Based on your description of what you enjoyed about this experience (analysing the problem, coming up with different possible solutions, implementing the solution, seeing the new solution "born") I would say that you would enjoy programming / system analysis.

What you would probably like is not just being given a set of steps and told to code them, but analysing a problem and designing the solution, as well as implementing it.

This is probably what I enjoy most about my job. There are other aspects too, like meeting with clients, creating proposals and quotes, and the admin side, which I don't like as much, but the satisfaction of seeing the finished product in use by many companies is worth the "pain" - although being in sales, you may actually enjoy the interaction with people as much as the programming.

Steps I suggest - Investigate before you act. You can develop a full database program for a small company using only MS Access, included with MS Office professional. Ask some friends if they need a system for their small company, or to manage something. Try doing it in Access for them.

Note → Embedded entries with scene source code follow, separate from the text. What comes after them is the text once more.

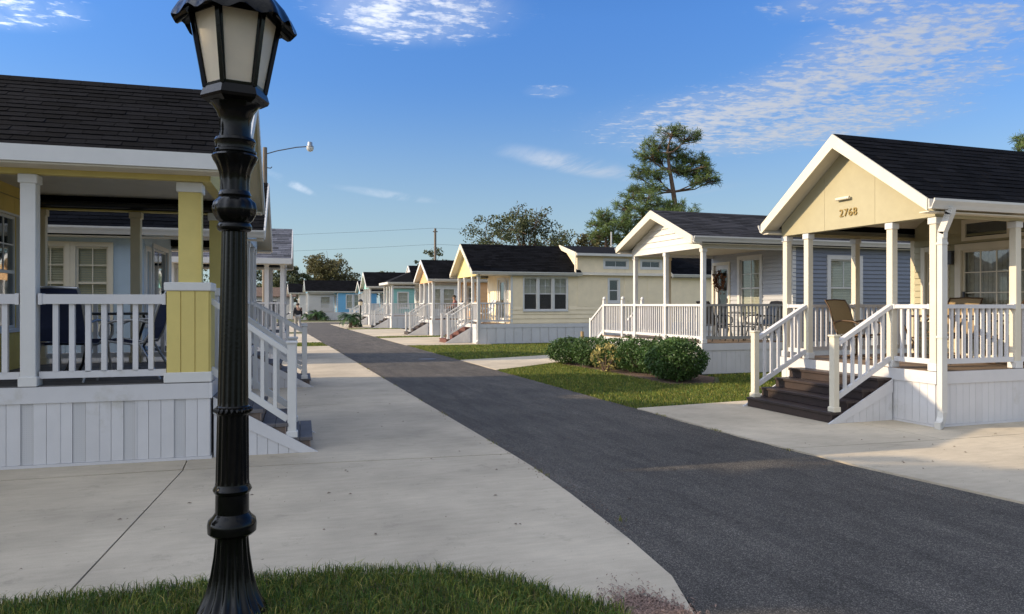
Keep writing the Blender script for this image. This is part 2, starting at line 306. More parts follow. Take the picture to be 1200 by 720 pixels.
# the concrete on the left is cast in bays with open joints between them
pad = sheet('concrete_pad', [(-20, 1.5), (1.4, 2.3), (2.0, 3.4), (2.4, 6), (2.55, 9), (2.55, 30), (-20, 30)], -.03, 'soil', th=.05)
JX = lambda y: -.70 + (y - 8.1) * .10
curve = [(-12, 5.1), (-4, 4.93), (-1.33, 4.69), (0, 4.63), (.48, 4.6), (.73, 4.5), (1.07, 4.39), (1.43, 4.13), (1.58, 3.85), (1.88, 3.55)]
g = .006
ri = [p for p in curve if p[0] > JX(4.7) + .02]
slab1 = [(JX(7.98) + g, 7.98)] + [(JX(4.7) + g, 4.68)] + ri + [(2.02, 3.42), (2.19, 3.36)] + [(x - .004, y) for x, y in reversed(REDGE[1:6]) if y > 3.38] + [(2.645, 7.66)]
sheet('slab', wobble(slab1[:1] + slab1[1:], .5, 0), 0, 'concrete', pad, .1)
sheet('slab', [(JX(7.98) - g, 7.98), (JX(4.7) - g, 4.70), (-1.33, 4.70), (-4, 4.93), (-8, 5.02), (-8, 8.25)], 0, 'concrete', pad, .1)
ys = [8.0, 12.4, 16.8, 21.2, 25.6, 30.0]
for i in range(5):
    a, b = ys[i], ys[i + 1]; s0 = .32 if i == 0 else 0
    sheet('slab', [(JX(8), a + g - .0), (2.645, a + g - s0), (2.64, b - g), (JX(8), b - g)], 0, 'concrete', pad, .1)
    sheet('slab', [(JX(8) - 2 * g, a + g + (0 if i else .03)), (JX(8) - 2 * g, b - g), (-12, b - g), (-12, a + g + (.25 if i == 0 else 0))], 0, 'concrete', pad, .1)
pad2 = sheet('concrete_pad', [(-12, 33.0), (2.62, 33.0), (2.6, 43), (-12, 43)], .0, 'concrete', th=.1)
sheet('concrete_pad', [(-12, 46), (2.6, 46), (2.58, 62.9), (-12, 62.9)], .0, 'concrete', th=.1)
# right-hand pads
padr = sheet('concrete_pad', [(5.9, 1.5), (30, 1.5), (30, 10.45), (5.8, 10.3), (5.8, 6)], -.03, 'soil', th=.05)
re_ = [(5.705, 12), (5.70, 8.6), (5.72, 7.4), (5.80, 6.0), (6.07, 4.1), (6.63, 2.6), (7.63, 1.55), (9.5, .95)]
sheet('slab', [(5.695, 10.4), (5.70, 8.6), (5.72, 7.4), (5.745, 6.93), (7.9, 6.75), (7.9, 10.6)], 0, 'concrete', padr, .1)
sheet('slab', [(7.912, 6.75), (30, 6.4), (30, 10.9), (7.912, 10.6)], 0, 'concrete', padr, .1)
sheet('slab', [(5.75, 6.915), (5.81, 6.0), (6.08, 4.1), (6.64, 2.6), (7.64, 1.6), (9.5, 1.0), (13, 1.0), (13, 6.65), (7.9, 6.735)], 0, 'concrete', padr, .1)
sheet('slab', [(13.012, 1.0), (30, 1.0), (30, 6.385), (13.012, 6.635)], 0, 'concrete', padr, .1)
sheet('walkway', wobble([(5.69, 17.7), (6.6, 18.35), (8.24, 19.6), (9.3, 20.55)], .3, .01) + [(10.6, 20.9), (11.6, 21.2), (11.6, 23.2), (9.38, 22.5)] + wobble([(7.4, 21.75), (5.69, 21.2)], .3, .01), -.004, 'concrete', th=.1)
for a, b in ((29.2, 36.6), (38.0, 49.6), (51.0, 62.8)):
    sheet('concrete_pad', [(5.66, a + .3), (9.2, a - .1), (9.2, b), (5.64, b - .2)], -.004, 'concrete', th=.1)
sheet('concrete_strip', [(-30, 70.02), (2, 70.02), (40, 70.02), (40, 71.2), (-30, 71.2)], .0, 'concrete', th=.1)
def lawn(name, poly, z=-.035): return sheet(name, poly, z, 'grass_base', th=.05)
LA = [(5.72, 10.42), (8.0, 10.62), (16, 10.8), (16, 30), (5.72, 30)]
lawn('lawn_ground', [(5.71, 10.3), (40, 10.8), (40, 29.4), (5.71, 29.4)]); lawn('lawn_ground', [(5.67, 36), (9.4, 36.3), (9.4, 38.2), (5.67, 38.2)]); lawn('lawn_ground', [(5.66, 49), (9.4, 49.2), (9.4, 51.2), (5.66, 51.2)])
lawn('lawn_ground', [(-12, 29.8), (2.6, 29.8), (2.6, 33.2), (-12, 33.2)]); lawn('lawn_ground', [(-12, 42.8), (2.58, 42.8), (2.58, 46.2), (-12, 46.2)]); lawn('lawn_ground', [(-40, 71.2), (60, 71.2), (60, 140), (-40, 140)], -.04)
island_poly = [(-12, 5.14), (-4, 4.95), (-1.33, 4.71), (0, 4.65), (.5, 4.61), (.76, 4.52), (1.09, 4.41), (1.45, 4.14), (1.6, 3.86), (1.88, 3.52), (1.75, 2.6), (1.45, 2.15), (.9, 1.6), (.2, 1.3), (-12, 1.15)]
sheet('verge_ground', island_poly, -.006, 'soil', th=.08)
sheet('mulch_patch', wobble([(1.78, 3.58), (1.88, 3.66), (2.0, 3.70), (2.10, 3.64), (2.19, 3.42), (2.0, 2.8), (1.8, 2.6), (1.78, 3.58)], .022, .024), .004, 'red_mulch', th=.06)
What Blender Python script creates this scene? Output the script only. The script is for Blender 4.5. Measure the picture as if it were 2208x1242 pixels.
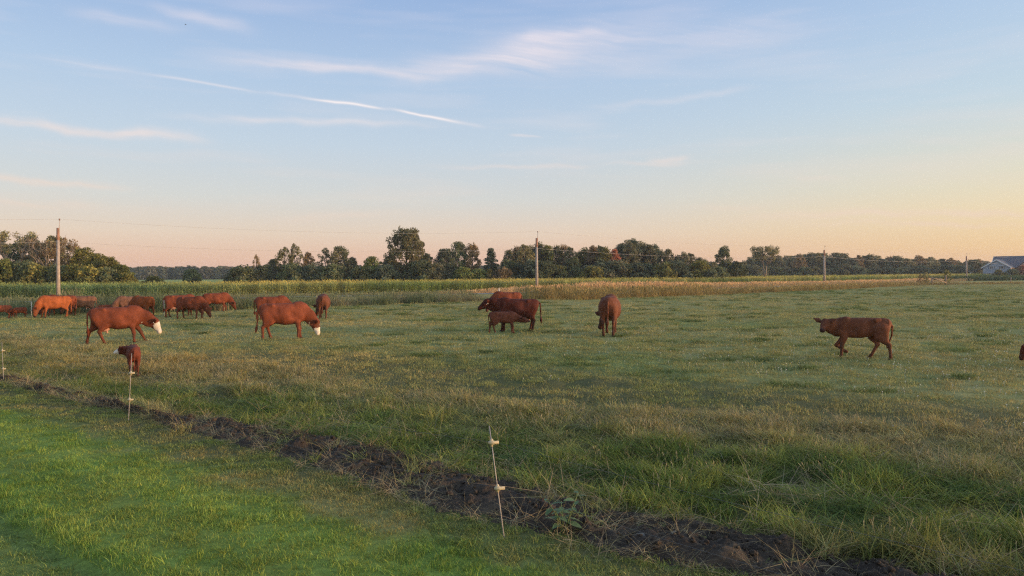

This is the quickest (and I think cheapest) way to discover if this is what you would actually enjoy by getting your feet wet. Many people study programming thinking they will enjoy it, but when they actually try it they are frustrated and find it is not what they thought it would be.

So in conclusion I would suggest experimenting before giving up your day job, and who knows, in your current company there might be more projects of this nature you could offer to do, and gradually "shift" into another role!

Hope you find a job that maximises use of your talents.